Beaucoup de lecteurs suivant mes conseils se plaignent de ne rien faire de leur vie parce que je déconseille tout. Je ne vais pas m’excuser d’être objectif et de ne pas céder aux puissants lobbys du tourisme nord-pas-de-calaisien, mais ça tombe bien puisque je vais vous conseiller une sortie qui correspond bien au temps qu’il fait : un p’tit ciné. Et il faut en profiter, un jour tous les films seront en 3D et réalisés par Michael Bay.
En attendant on a toujours Wes Anderson, et son Moonrise Kingdom, qui est quand même autre chose qu’une (inter)minable trilogie inspirée de jouets pour puceaux quadragénaires obèses. Mais je règlerai le sort de Transformers une autre fois, avec un article ou par un autodafé.
C’est un film empreint de nostalgie qui marche très bien, un peu comme Le premier jour du reste de ta vie avec sa musique ou Le Skylab avec ses 4L : suffit de booster un peu les couleurs et hop!, ça te fait regretter les années 60 alors que ta mère était à peine pubère à l’époque. Mais plus que l’époque, ce qui crée ce sentiment c’est que ce soit une histoire avec des enfants, mais pas des enfants comme on en croise tous les jours : alors que dans la vie ils sont sales et teigneux au point de se poser des questions, dans le film ils sont aussi sales et teigneux mais on les aime, on a envie peut-être pas de les élever, mais au moins d’être à leur place, d’être amoureux, de construire des cabanes dans des arbres de trente mètres, de fuguer en canoë et d’attirer la foudre.

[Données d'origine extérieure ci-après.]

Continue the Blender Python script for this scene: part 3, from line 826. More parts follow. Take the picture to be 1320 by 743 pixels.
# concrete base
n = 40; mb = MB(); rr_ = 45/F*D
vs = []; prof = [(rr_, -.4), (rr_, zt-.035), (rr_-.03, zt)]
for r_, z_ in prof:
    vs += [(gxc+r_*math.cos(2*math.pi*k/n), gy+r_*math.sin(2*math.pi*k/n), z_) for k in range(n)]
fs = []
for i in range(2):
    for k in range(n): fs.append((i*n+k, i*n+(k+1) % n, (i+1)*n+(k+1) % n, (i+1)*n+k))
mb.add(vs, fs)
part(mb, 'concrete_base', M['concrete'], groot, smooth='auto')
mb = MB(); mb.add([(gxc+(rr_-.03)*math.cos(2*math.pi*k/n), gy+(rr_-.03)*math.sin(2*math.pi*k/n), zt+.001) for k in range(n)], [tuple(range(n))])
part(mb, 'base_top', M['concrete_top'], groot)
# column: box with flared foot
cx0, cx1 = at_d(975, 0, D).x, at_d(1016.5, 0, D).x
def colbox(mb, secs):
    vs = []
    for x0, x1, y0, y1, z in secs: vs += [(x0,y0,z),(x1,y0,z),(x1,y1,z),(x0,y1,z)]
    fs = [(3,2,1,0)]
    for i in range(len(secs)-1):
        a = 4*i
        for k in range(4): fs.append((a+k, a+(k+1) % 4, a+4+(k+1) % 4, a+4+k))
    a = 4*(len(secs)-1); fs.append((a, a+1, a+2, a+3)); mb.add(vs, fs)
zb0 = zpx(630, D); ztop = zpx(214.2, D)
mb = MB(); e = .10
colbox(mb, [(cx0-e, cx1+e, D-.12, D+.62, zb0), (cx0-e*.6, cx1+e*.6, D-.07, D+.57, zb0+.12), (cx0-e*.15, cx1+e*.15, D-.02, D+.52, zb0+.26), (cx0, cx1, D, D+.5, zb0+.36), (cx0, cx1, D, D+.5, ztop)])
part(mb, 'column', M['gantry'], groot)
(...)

Fait plutôt rare au cinéma, chaque plan est réfléchi, comme une photo ou même un tableau, avec une véritable composition qui parfois est un gag en elle-même, et très souvent quelque chose à voir au second plan. Comme quoi on peut raconter une histoire, et faire un film rythmé sans pour autant le monter comme un clip, avec des plans ultra-courts servant à masquer le manque de créativité, l’approximation et le recyclage des films précédents. Mais j’avais dit que j’arrêtais avec Michael Bay, pardon. Le film est une réussite tant sur le plan esthétiquement que sur le scénario, et les personnages, tous loufoques dans leur propre genre, sont interprétés par des mecs qui connaissent le job (Bruce Willis, Edward Norton et le grand Bill Murray) et par des gamins qui à 13 ans ont déjà mieux orienté leur carrière que Shia LaBeouf qui est un peu à Indiana Jones 4 ce que Jar Jar Binks est à La Menace fantôme.
Vous l’aurez compris, ceci est une injonction à aller voir Moonrise Kingdom dès ce soir, et par pitié respectez les comédiens et respectez-vous, essayez de le voir en VO et pas avec des voix de canards qui tentent vainement de coller aux mouvements des lèvres.
Vous aurez remarqué que cet article est truffé de name dropping (en français on dit largage de nom, ce qui explique pourquoi les Sex Pistols se sont mieux exportés que les Charlots) mais c’est pour tester votre culture populaire et si vous êtes largué, ça vous fait un paquet d’articles wikipédia à visiter pendant votre journée au bureau : Michael Bay, Wes Anderson, Transformers, Le Premier Jour de reste de ta vie, Le Skylab, Bruce Willis, Edward Norton, Bill Murray, Shia LaBeouf, Indiana Jones et le Royaume du crâne de cristal, Jar Jar Binks, La Menace Fantôme, Sex Pistols, les Charlots, Wikipédia.